Estimation of 1-km all-weather remotely sensed land surface temperature based on reconstructed spatial-seamless satellite passive microwave brightness temperature and thermal infrared data

Abstract

All-weather remotely sensed land surface temperature (LST) with a 1-km resolution from combined satellite passive microwave (MW) and thermal infrared (TIR) remote sensing data has been urgently needed during the past decades. However, due to considerable temporal gap between AMSR-E and AMSR2 observation from November 2011 to May 2012, current MODIS-AMSR-E/2 integrated LST is not really all-weather available.
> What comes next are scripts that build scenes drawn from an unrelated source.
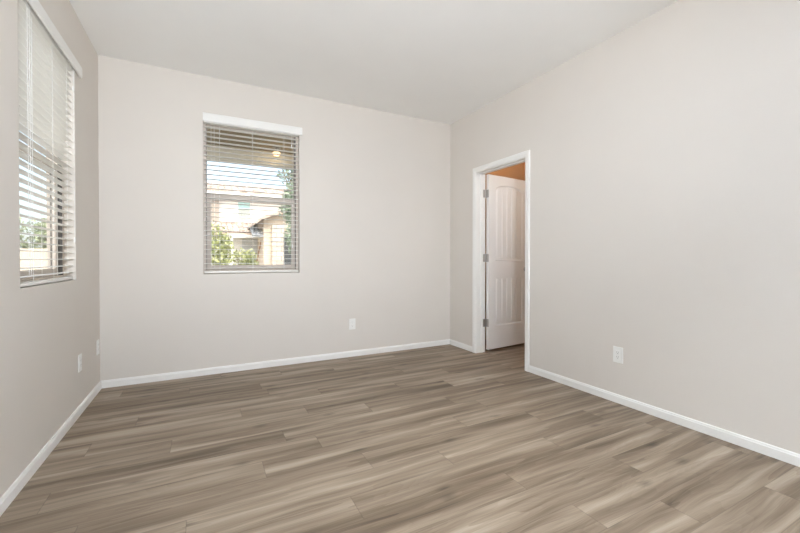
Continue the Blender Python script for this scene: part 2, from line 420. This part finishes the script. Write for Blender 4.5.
def make_blind(loc, rz, W, H, label, ladders, xcord, tcord, over):
    root = tag(empty('window_blind', loc, rz), label, 'blind', 'white slatted window blinds')
    y0, yw = 0.010, 0.050                    # front edge of the slats, slat width
    # valance stands proud of the wall, with short returns
    bm = bmesh.new()
    prof = [(-0.017, 1.400), (-0.014, 1.398), (-0.008, 1.400), (-0.008, 1.473), (-0.012, 1.477), (-0.017, 1.473), (-0.020, 1.465), (-0.020, 1.408)]
    prism(bm, prof, 'x', 0.001, W + over)
    for xx in (0.001, W + over - 0.008): bx(bm, xx, xx + 0.008, -0.0082, -0.0005, 1.400, 1.473)
    obj('valance', bm, M_TRIM, root)
    bm = bmesh.new(); bx(bm, 0.006, W - 0.006, 0.006, 0.062, H - 0.036, H - 0.002, 0.002); obj('headrail', bm, M_BLIND, root)
    # slats
    bm = bmesh.new(); n = 31; sp = 0.0436; zb = 0.052
    tilt = R(0.5)
    for k in range(n):
        z = zb + k * sp; top, bot = [], []
        for i in range(5):
            t = i / 4 - 0.5; y = y0 + yw / 2 + t * yw; c = 0.0018 * (1 - 4 * t * t) + t * yw * math.tan(tilt)
            top.append((y, z + c + 0.0011)); bot.append((y, z + c - 0.0011))
        prism(bm, top + bot[::-1], 'x', 0.008, W - 0.008)
    obj('slats', bm, M_BLIND, root)
    bm = bmesh.new(); bx(bm, 0.008, W - 0.008, y0 + 0.001, y0 + yw - 0.001, 0.006, 0.024, 0.004, 2); obj('bottom_rail', bm, M_BLIND, root)
    for x in ladders:
        bm = bmesh.new()
        for yy in (y0 - 0.001, y0 + yw + 0.001): cord(bm, x, yy, 0.015, H - 0.05)
        for k in range(n):
            z = zb + k * sp - 0.0018; tube(bm, (x, y0 - 0.001, z), (x, y0 + yw + 0.001, z), 0.0008, n=5)
        obj('ladder_cord', bm, M_CORD, root)
    # two lift cords at one end and two tilt cords at the other
    for xs, zs, nm in (((xcord, xcord + 0.006), (1.283, 0.275), 'lift_cord'), ((tcord, tcord + 0.026), (0.062, 0.055), 'tilt_cord')):
        for x, z in zip(xs, zs):
            bm = bmesh.new(); cord(bm, x, 0.001, z, H - 0.03, 0.0012); c = obj(nm, bm, M_CORD, root)
            if nm == 'tilt_cord': continue
            bm = bmesh.new(); lathe(bm, [(0.002, 0.012), (0.004, 0.008), (0.0065, -0.018), (0.0055, -0.026), (0.002, -0.028)], (x, 0.001, z), 10)
            obj('tassel', bm, M_PLATE, c, smooth=True)
    return root
make_blind((WX0, YB, WZ0), 0, WW, WH, 'white slatted blind with cord hanging in the back wall window', (0.139, 0.430, 0.725), WW - 0.078, 0.068, 0.027)
make_blind((XL, WY0, WZ0), R(90), WY1 - WY0, WH, 'white slatted blind with cord hanging in the left wall window', (0.185, 0.480, 0.735), WY1 - WY0 - 0.026, 0.108, 0.098)

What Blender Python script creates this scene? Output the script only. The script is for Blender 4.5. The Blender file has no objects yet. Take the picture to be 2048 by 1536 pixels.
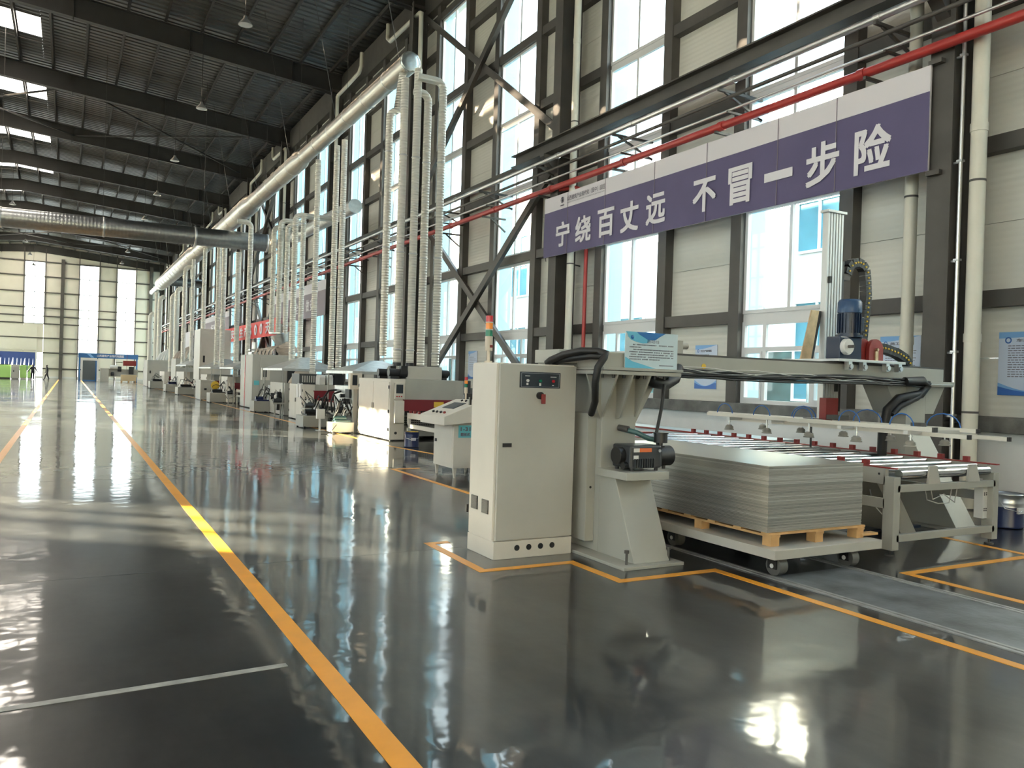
import bpy, math, random
from mathutils import Vector, Matrix
random.seed(11)
S = bpy.context.scene
COL = S.collection
V = Vector

# ------------------------------------------------------------------ camera, world, sun, exposure
cam_d = bpy.data.cameras.new('camera')
cam = bpy.data.objects.new('camera', cam_d)
COL.objects.link(cam)
_XV = V((0.87561185, 0.02453579, 0.48239183))
_YV = V((-0.48204021, -0.01904222, 0.87594214))
_ZV = V((0.03067774, -0.99951758, -0.00484636))
R3 = Matrix(((_XV[0], -_XV[1], -_XV[2]), (_YV[0], -_YV[1], -_YV[2]), (_ZV[0], -_ZV[1], -_ZV[2])))
cam.matrix_world = Matrix.Translation((0, 0, 1.62)) @ R3.to_4x4()
cam_d.sensor_width = 36.0
cam_d.lens = 1610 / 2048 * 36
cam_d.clip_start = 0.05
cam_d.clip_end = 600
S.camera = cam

world = bpy.data.worlds.new('sky')
S.world = world
world.use_nodes = True
wn = world.node_tree.nodes
wl = world.node_tree.links
bg = wn['Background']
tc = wn.new('ShaderNodeTexCoord')
sx = wn.new('ShaderNodeSeparateXYZ')
rp = wn.new('ShaderNodeValToRGB')
rp.color_ramp.elements[0].position = 0.0
rp.color_ramp.elements[0].color = (1.0, 0.98, 0.94, 1)
rp.color_ramp.elements[1].position = 0.8
rp.color_ramp.elements[1].color = (0.80, 0.89, 1.0, 1)
wl.new(tc.outputs['Generated'], sx.inputs[0])
wl.new(sx.outputs['Z'], rp.inputs['Fac'])
wl.new(rp.outputs['Color'], bg.inputs['Color'])
bg.inputs['Strength'].default_value = 5.0

SUN_DIR = V((-1.0, 0.80, 0.52)).normalized()       # towards the sun: low, through the left wall's windows
sun_d = bpy.data.lights.new('sun', 'SUN')
sun_d.energy = 84.0
sun_d.color = (1.0, 0.79, 0.55)
sun_d.angle = math.radians(0.6)
sun = bpy.data.objects.new('sun', sun_d)
COL.objects.link(sun)
sun.rotation_euler = SUN_DIR.to_track_quat('Z', 'Y').to_euler()
sun.location = (-60, 60, 60)

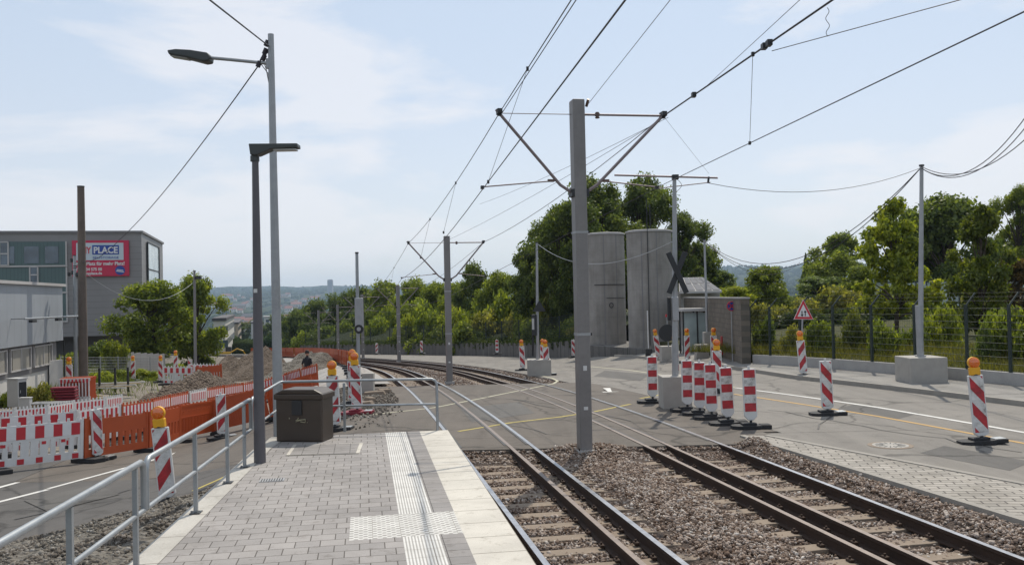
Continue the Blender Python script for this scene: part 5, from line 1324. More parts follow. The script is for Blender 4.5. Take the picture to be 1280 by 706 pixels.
beacon(621.5, 441.5, 'bars', 0, 'tiny bar-striped beacon against the middle of the long wall', 0, 0, D(621.5, 443, 78))

# ------------------------------------------------------------------ barriers
BWD = 2.08
def make_barrier(kind):
    t = thing('barrier_board', 'x', 'barrier'); W2 = BWD/2-.015
    body = 'white_plastic' if kind.startswith('white') else 'orange_plastic'
    def bar(x0, x1, z0, z1, th=.05, mat=body, mb=None, y=0): mb.box(((x0+x1)/2, y, (z0+z1)/2), (x1-x0, th, z1-z0), mat)
    mb = MB(); H_ = 1.06
    for x in (-W2+.03, W2-.03): bar(x-.03, x+.03, .10, H_, .06, body, mb)
    bar(-W2+.06, W2-.06, .12, .30, .045, body, mb)
    if kind == 'orange_solid':
        bar(-W2+.06, W2-.06, .30, H_-.03, .03, 'orange_plastic', mb)
        for i in range(21): x = -W2+.14+i*(2*W2-.28)/20; bar(x-.02, x+.02, .30, .66, .055, 'orange_plastic', mb)
        bar(-W2+.06, W2-.06, .68, .71, .05, body, mb); bar(-W2+.06, W2-.06, H_-.06, H_-.0, .05, body, mb)
    else:
        bar(-W2+.06, W2-.06, .64, H_-.04, .045, body, mb)
        n = 9
        for i in range(n+1): 
            x = -W2+.06+i*(2*W2-.12)/n
            if kind == 'white_big' and 3 <= i <= 5: bar(x-.09, x+.09, .30, .64, .045, body, mb)
            else: bar(x-.055, x+.055, .30, .64, .045, body, mb)
    for i in range(9): x = -W2+.12+i*(2*W2-.24)/8; bar(x-.028, x+.028, H_-.045, H_+.035, .03, body, mb)
    if kind == 'orange_solid':
        for i in range(12): x = -W2+.2+i*(2*W2-.4)/11; mb.cyl((x, -.022, .86+.03*(i % 2)), (x, -.017, .86+.03*(i % 2)), .018, 'orange_dark', n=8)
    mb.build('panel', t)
    if kind != 'orange_solid' and kind != 'orange_plain':
        mb = MB(); n = {'white_big': 9, 'white_stripe': 17, 'orange_stripe': 17}[kind]; a, b = -W2+.08, W2-.08
        for i in range(n):
            x0 = a+(b-a)*i/n; x1 = a+(b-a)*(i+1)/n; bar(x0, x1-.001, .70, H_-.08, .062, 'red_sheet' if i % 2 == (0 if n == 9 else 1) else 'sign_white', mb)
        if kind == 'white_big':
            for i in range(0, n, 2): x0 = a+(b-a)*i/n; bar(x0+.03, x0+(b-a)/n-.03, .14, .26, .062, 'red_sheet', mb)
            for x in (-.8, .55, .1): bar(x-.05, x+.05, .55, .62, .055, 'red_sheet', mb)
        mb.build('reflector', t)
    for x in (-W2+.12, ):
        mb = MB(); mb.prism([(x-.18, -.38), (x+.18, -.38), (x+.22, -.2), (x+.22, .2), (x+.18, .38), (x-.18, .38), (x-.22, .2), (x-.22, -.2)], 0, .11, 'rubber', 'xy'); mb.build('foot', t, .015)
    mb = MB(); mb.cyl((W2+.008, 0, .05), (W2+.008, 0, H_+.04), .018, body, n=8); mb.build('hinge_pin', t)
    return t
KP = {}
KN = {'white_big': 'white barrier with red blocks', 'white_stripe': 'white barrier with narrow stripes', 'orange_stripe': 'orange barrier with striped band', 'orange_solid': 'ribbed orange barrier', 'orange_plain': 'slotted orange barrier'}
def barrier(a, b, kind, label, group, sx=None):
    d = b-a; h = math.atan2(d.y, d.x); pitch = -math.atan2(d.z, math.hypot(d.x, d.y)); s = sx or min(1.0, math.hypot(d.x, d.y)/BWD)
    c = (a+b)/2
    if kind not in KP: o = make_barrier(kind); KP[kind] = o; o['label'] = label; o['group'] = group
    else: o = dup(KP[kind], c, 0, label, group)
    o.location = c; o.rotation_euler = (random.uniform(-.03, .03), pitch, h+random.uniform(-.03, .03)); o.scale = (s, 1, 1); return o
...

Therefore, an AMSR-E/2-like brightness temperature (BT) without the temporal gap for 2011–2012 is highly desirable. Despite the Chinese Fengyun-3B MWRI BT is qualified to reconstruct such a BT, the swath gap in its BT has to be effectively filled as the gap not only greatly decreases the spatiotemporal coverage of the TIR-MW integrated LST but also limits the application of satellite MW BT data. However, the gap issue has not been effectively addressed by previous research. In this context, this study proposes an novel method to (i) reconstruct a spatial-seamless (i.e. without the two gaps) AMSR-E/2-like MW BT based on MWRI data for 2011–2012 over the Tibetan Plateau and (ii) estimate a realistic 1-km all-weather LST by integrating reconstructed MW BT with Aqua-MODIS data. Results show that the reconstructed MW BT is spatiotemporally continuous and has a high accuracy with a root-mean-square error (RMSE) of 0.89–2.61 K compared to original AMSR-E/2 BT. This exhibits the method's potential to greatly extend the spatiotemporal coverage of currently available MW BT-based remote sensing data. In addition, the estimated LST has an RMSE of 1.45–3.36 K when validated against the ground measurements, which outperforms current TIR-MW integrated LST products. Therefore, this study would be valuable for facilitating satellite MW data and generating a realistic and reliable 1-km all-weather remotely sensed LST at large scales.